Numa entrevista recente para a Rolling Stones, o californiano Vince Staples foi perguntado sobre como ele imagina que o hip-hop estará daqui a cinco anos. E disse: “O hip-hop é o hip-hop e sempre será. O hip-hop tem durado 50 anos. É muito tempo para qualquer gênero de música estar no auge. Portanto, se o hip-hop acabar como o blues ou como a música popular ou coisas assim, isso não é necessariamente uma coisa ruim para mim, porque tivemos uma trajetória incrível. […] Se o hip-hop morrer, a voz negra não morrerá. Há tantas coisas que não são jazz, tantas coisas que não estão onde costumavam estar, mas nossa voz prevalece e cria algo novo, é assim que a natureza segue seu curso. Portanto, onde quer que o hip-hop vá parar, sei que estaremos bem e que conseguiremos dar o próximo passo”.

E eu concordo com ele! Mas será que já deram a notícia de que o hip-hop foi de base?

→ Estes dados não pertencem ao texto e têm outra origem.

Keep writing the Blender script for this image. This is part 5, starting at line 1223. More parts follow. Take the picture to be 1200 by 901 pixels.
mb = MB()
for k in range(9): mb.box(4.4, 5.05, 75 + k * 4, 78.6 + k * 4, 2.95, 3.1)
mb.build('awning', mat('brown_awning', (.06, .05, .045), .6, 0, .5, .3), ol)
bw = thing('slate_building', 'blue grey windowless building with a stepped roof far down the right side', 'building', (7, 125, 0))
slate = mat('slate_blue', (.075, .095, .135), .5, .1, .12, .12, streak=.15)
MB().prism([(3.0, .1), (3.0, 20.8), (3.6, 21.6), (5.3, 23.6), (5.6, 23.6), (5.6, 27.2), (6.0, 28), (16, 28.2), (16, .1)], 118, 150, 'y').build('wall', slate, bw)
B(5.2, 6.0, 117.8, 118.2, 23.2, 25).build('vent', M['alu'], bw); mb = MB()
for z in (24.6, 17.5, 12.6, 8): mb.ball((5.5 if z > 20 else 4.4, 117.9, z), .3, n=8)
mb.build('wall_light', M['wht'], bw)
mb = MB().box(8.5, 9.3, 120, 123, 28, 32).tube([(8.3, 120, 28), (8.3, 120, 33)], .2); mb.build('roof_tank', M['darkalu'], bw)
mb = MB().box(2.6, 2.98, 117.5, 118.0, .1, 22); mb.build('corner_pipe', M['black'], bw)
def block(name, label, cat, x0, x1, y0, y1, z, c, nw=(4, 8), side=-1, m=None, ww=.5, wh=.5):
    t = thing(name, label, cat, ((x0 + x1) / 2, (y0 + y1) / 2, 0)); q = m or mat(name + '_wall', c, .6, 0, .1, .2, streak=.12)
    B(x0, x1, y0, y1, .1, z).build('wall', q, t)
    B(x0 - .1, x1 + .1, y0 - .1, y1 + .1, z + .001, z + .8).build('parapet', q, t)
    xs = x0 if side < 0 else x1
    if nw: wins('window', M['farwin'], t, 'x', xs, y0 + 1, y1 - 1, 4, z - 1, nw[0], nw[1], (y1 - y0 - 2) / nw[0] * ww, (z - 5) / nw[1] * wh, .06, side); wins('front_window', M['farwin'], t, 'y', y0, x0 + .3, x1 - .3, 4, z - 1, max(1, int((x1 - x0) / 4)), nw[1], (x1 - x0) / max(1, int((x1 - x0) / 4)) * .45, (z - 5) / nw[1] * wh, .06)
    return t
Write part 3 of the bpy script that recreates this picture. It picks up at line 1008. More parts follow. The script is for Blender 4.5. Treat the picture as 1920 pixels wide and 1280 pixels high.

Que virou camisa de saudade? Será que estamos vivendo um post-rap, post-hip-hop? Hip-hop zumbi? Eu não sei, mas sinto falta do meu mano. Ido, mas nunca esquecido, saudades eternas, mano hip-hop.

Sabe quem mais poderia ter introjetado a fala de Joe Budden? Ele mesmo, o rapper Drake. Para nós, ainda bem que ele não pensou assim. Vi muitas pessoas dizendo “nossa, o J. Cole escapou de levar uma surra”, ignorando completamente que essa treta só escalou para esse nível estratosférico de ódio por Drake ser exatamente quem ele é.

Kendrick entendeu tudo, escolheu a estratégia perfeita e nos fez entender que tinha a ver com cultura, herança e pertencimento. A essa altura do campeonato, acredito que não há muito mais coisa a ser dita sobre esse momento histórico, apenas que “Sometimes you gotta pop out and show n***as” é um jargão tão poderoso quanto “Shut the fuck up in 2024”. Talvez, o lance seja achar o equilíbrio, acertar o momento entre um e outro. Vamos tentando.